Decades of regulation have brought workers to economic misery, loss of bargaining power at the workplace and insecurity of tenure. Not regulation but only the complete abolition of contractualization can improve the lives of millions of Filipino workers.


[2] Section 22 of Presidential Decree 570-A.

[3] American President Lines vs. Hon. Clave, G.R. L-51641, June 29, 1982. See Justice Abad Santos’ Dissenting Opinion.

[4] Section 1 (a) of Rule VIII-A added by D.O. No. 10 (1997) in Book III of the Implementing Rules.

[5] Section 1 (c) of Rule VIII-A added by D.O. No. 10 (1997) in Book III of the Implementing Rules.

[6] Ibid.

[7] Renumbered per Department Advisory No. 1, series of 2015.

[8] This is why citing Article 280 and arguing that a contractual worker performs activities “usually necessary or desirable in the usual business or trade” of the principal will generally not work except if there is illegal contracting.
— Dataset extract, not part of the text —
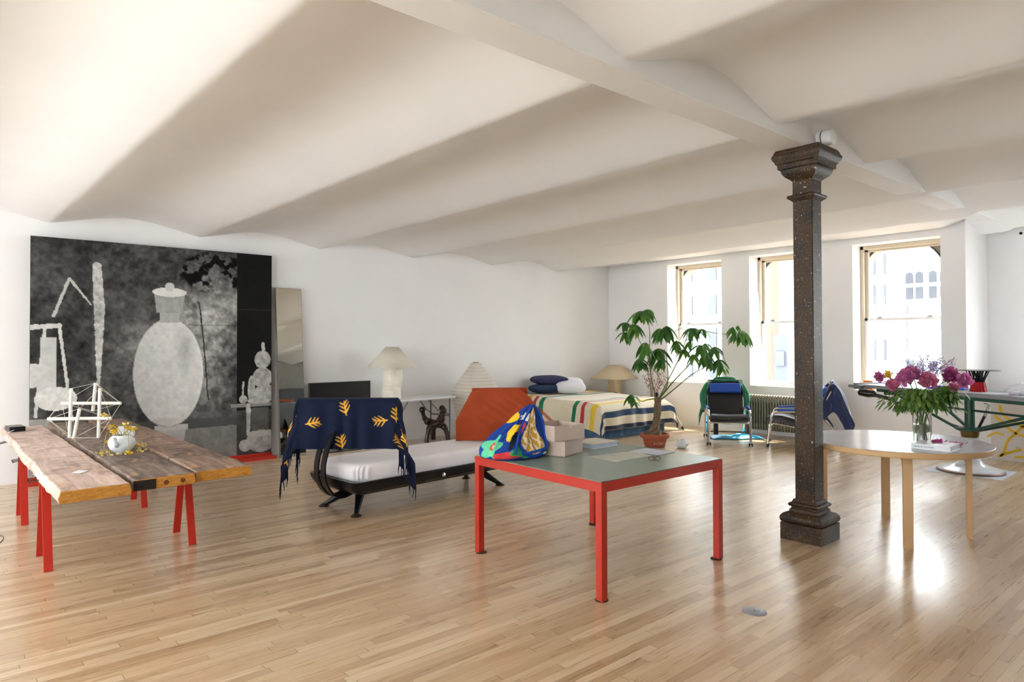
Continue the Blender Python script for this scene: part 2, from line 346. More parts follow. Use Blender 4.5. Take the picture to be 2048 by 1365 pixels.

Article 280 will not be applied to a principal in permissible contracting.

[9] “Non-core” is the popular term used to denote activities that are “not directly related to the principal business”.

[10] Typical of this argument is Ernie O. Cecilia’s “Job Contracting 101”, Philippine Daily Inquirer, May 1, 2016, http://business.inquirer.net/209948/job-contracting-101.

[11] This is culled from an actual example: Bonpack Corp. manufactures the packaging for Universal Robina Corporation’s food and beverage products.